ABC News and CBS News had reported earlier that Israel had carried out a military operation in Iran.

Italy’s Foreign Minister Antonio Tajani said the US told the Group of Seven (G7) foreign ministers that it had been “informed at the last minute” by Israel about an attack on Iran.

“But there was no sharing of the attack by the US. It was a mere information,” Tajani told reporters in Capri, Italy, where the G7 ministers met.

However, the US Secretary of State Antony Blinken refused to confirm reports about the Israeli attack during a news conference in Capri.

“I’m not going to speak to that, except to say that the United States has not been involved in any offensive operation,” Blinken said.

The top US diplomat said the G7’s focus was on de-escalation. Asked to describe the current US-Israel relationship, Blinken noted that Israel made its own decisions, but the US was committed to its security.

Iranian media said no strikes were launched on Iran from outside the country, and the attack was believed to have been carried out using small quadcopters that would have to have been launched from inside Iran.

According to Al Jazeera, Iranian media were downplaying the incident.

“The location in Isfahan Province is an Iranian military airbase that belongs to the country’s army and not the Revolutionary Guards (Islamic Revolutionary Guard Corps, IRGC). I think it is important to highlight that. This base houses multiple squadrons of F-14 Tomcat fighter aircraft.

“The air defence systems over the city of Tabriz in the northwestern part of Iran were also activated,” the Doha broadcaster reported.

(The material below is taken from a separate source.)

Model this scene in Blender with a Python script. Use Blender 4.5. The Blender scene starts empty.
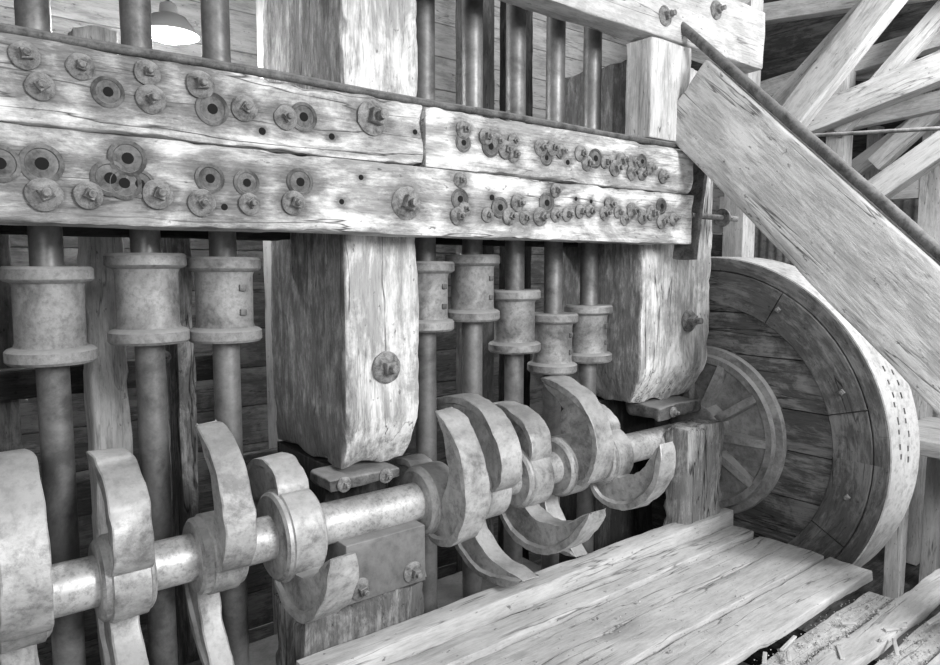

A military factory belonging to the Iranian army in Isfahan was attacked by multiple quadcopters in January 2023, failing to damage the facility that was protected by air defence batteries and mesh wiring on its roof to counter small unmanned aerial vehicles.

Iran blamed Israel for that attack and arrested four people, executing one of them in January 2024 for operating on behalf of Mossad, the Israeli spy agency.

Israel had promised to respond after Iran launched a barrage of drones and missiles on the country on April 13 after a suspected Israeli attack on Iran’s consulate compound in Damascus killed 16 people, including two IRGC senior generals.

Governments around the world urged restraint and a push to de-escalate tensions across the region.

Isfahan is considered a strategically important city and one that is host to several important sites, including military research and development facilities, as well as bases. The nearby city of Natanz is the location of one of Iran’s nuclear enrichment sites.

In a speech in Damghan in central Iran, Iran’s President Ebrahim Raisi made no mention of Isfahan but praised the Iranian attacks on Israel, saying they gave the country strength and unity.

Kioumars Heydari, the commander-in-chief of the ground forces of the Iranian army, said Iran remained vigilant to confront any other potential aerial threats.

“If suspicious flying objects appear in the sky of the country, they will be targeted by our powerful air defence,” he was quoted as saying by the state-run IRNA news agency ahead of Friday prayers in Tehran.

 

‘No damage’ to nuclear facilities

The International Atomic Energy Agency (IAEA) said there was no damage to Iran’s nuclear sites.

In a post on X, the agency said it continued to monitor the situation very closely, and called for extreme restraint from all sides, stressing that “nuclear facilities should never be a target in military conflicts.”

The reported attack “was far more limited than many expected,” Iranian arms control expert, Ali Ahmadi, told Al Jazeera, adding that Israel “has much more limitations in its operational range” than many think.

“Certainly, after Iran’s retaliatory capacity was criticised, it benefitted from advertising how ineffective what Israel did was as well. Iran also needs to prepare the public for a much softer reaction than it has talked about in the last couple of days,” he pointed out.

Ahmadi said that before Thursday night’s incident, Iran was preparing several options for massive retaliation, including getting allies involved.

But considering the limited scope and impact of the alleged attack, which he described as a “security sabotage” rather than a “military assault,” it would be a mistake to carry out a significant response, he stressed.

There were also reports of explosions in Iraq and Syria, with Iranian state media saying there were explosions at multiple military-linked sites in Syria.

Syria’s official news agency, SANA quoted a military source as saying that missile strikes in the early hours of the morning caused material damage to air defence sites in the country’s southern region. The report did not specify the exact location and the extent of the damage, but blamed Israel.

The US and a number of European countries had been calling on Israel not to respond to Iran’s attack.

On Thursday, UN Secretary-General Antonio Guterres painted a dark picture of the situation in the Middle East, warning that spiralling tensions over Israel’s war on Gaza and Iran’s attack on Israel could descend into a “full-scale regional conflict”.